Three dimensional spherical transonic shock in a hemispherical shell
Shangkun Weng
TL;DR
The paper proves the existence and stability of a three-dimensional spherical transonic shock inside a hemispherical shell under small perturbations of the inflow and exit pressure. It introduces spherical projection coordinates to remove coordinate singularities and develops a deformation-curl decomposition that recasts the steady Euler system into a coupled hyperbolic–elliptic framework, with a nonlocal elliptic equation for a velocity potential. The Rankine–Hugoniot conditions are reformulated to yield an oblique boundary condition on a free shock surface, and a fixed-domain transformation leads to Problem TS, solved by a contraction mapping in a carefully constructed function space.
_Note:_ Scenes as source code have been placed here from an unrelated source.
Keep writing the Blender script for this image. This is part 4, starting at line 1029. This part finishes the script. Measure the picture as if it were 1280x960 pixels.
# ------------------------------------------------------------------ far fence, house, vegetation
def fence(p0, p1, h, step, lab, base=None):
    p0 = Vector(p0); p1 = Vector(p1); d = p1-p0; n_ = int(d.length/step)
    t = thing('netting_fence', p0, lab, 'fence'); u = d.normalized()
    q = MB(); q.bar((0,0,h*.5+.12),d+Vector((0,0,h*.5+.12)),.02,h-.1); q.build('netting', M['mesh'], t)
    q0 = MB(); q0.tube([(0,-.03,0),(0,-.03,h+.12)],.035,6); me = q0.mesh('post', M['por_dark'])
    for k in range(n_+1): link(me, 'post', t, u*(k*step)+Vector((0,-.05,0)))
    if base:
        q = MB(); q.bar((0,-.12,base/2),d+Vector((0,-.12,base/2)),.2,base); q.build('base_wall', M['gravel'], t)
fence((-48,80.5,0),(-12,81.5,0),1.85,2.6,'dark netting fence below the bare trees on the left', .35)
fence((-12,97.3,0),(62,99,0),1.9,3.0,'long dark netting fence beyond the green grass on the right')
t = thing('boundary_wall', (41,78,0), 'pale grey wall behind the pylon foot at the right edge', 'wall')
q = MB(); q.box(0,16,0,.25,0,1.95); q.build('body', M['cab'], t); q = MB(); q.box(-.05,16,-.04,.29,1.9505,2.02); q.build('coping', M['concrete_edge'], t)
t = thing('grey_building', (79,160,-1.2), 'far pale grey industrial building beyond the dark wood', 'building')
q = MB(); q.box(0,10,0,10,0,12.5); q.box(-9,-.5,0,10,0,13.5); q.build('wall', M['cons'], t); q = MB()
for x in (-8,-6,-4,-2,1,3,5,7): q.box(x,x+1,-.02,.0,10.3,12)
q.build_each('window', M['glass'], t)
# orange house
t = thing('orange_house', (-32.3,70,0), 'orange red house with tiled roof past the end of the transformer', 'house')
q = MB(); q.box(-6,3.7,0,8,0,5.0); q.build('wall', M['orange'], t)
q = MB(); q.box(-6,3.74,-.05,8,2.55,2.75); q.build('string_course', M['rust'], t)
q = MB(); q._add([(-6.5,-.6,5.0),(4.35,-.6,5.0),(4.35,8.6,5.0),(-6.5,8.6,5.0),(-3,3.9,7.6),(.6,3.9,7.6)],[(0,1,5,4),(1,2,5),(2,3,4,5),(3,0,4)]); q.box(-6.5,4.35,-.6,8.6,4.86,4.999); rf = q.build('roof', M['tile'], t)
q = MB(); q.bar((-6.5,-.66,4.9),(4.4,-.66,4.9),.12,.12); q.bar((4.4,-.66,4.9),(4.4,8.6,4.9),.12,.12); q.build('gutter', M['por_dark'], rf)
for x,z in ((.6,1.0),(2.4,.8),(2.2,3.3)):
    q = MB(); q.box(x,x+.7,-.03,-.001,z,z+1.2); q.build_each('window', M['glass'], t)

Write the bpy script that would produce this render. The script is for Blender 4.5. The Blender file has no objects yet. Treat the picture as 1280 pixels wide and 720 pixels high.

The analysis avoids structural structure conditions and demonstrates that the shock front is uniquely determined by the perturbed data, with improved regularity properties, providing rigorous insight into the stability of spherical transonic shocks in diverse nozzle geometries.
Abstract
The existence and stability of a spherical transonic shock in a hemispherical shell under the three dimensional perturbations of the incoming flows and the exit pressure is established without any further restrictions on the background transonic shock solutions. The perturbed transonic shock are completely free and its strength and position are uniquely determined by the incoming flows and the exit pressure. A key issue in the analysis is the ``spherical projection coordinates" (i.e. the composition of the spherical coordinates and the stereographic projection), which provides an appropriate setting for the spherical transonic shock problem in the sense that the transformed equations have a similar structure as the steady Euler equations and do not contain any coordinates singularities. Then we decompose the hyperbolic and elliptic modes in the steady Euler equations in terms of the deformation and vorticity. An elaborate reformulation of the Rankine-Hugoniot conditions yields an unusual second order differential boundary condition on the shock front to the first order nonlocal deformation-curl system, from which an oblique boundary condition can be derived after homogenizing the curl system and introducing the potential function. The analysis of the compatibility conditions at the intersection of the shock front and the shell boundary is crucial for the optimal regularity of all physical quantities.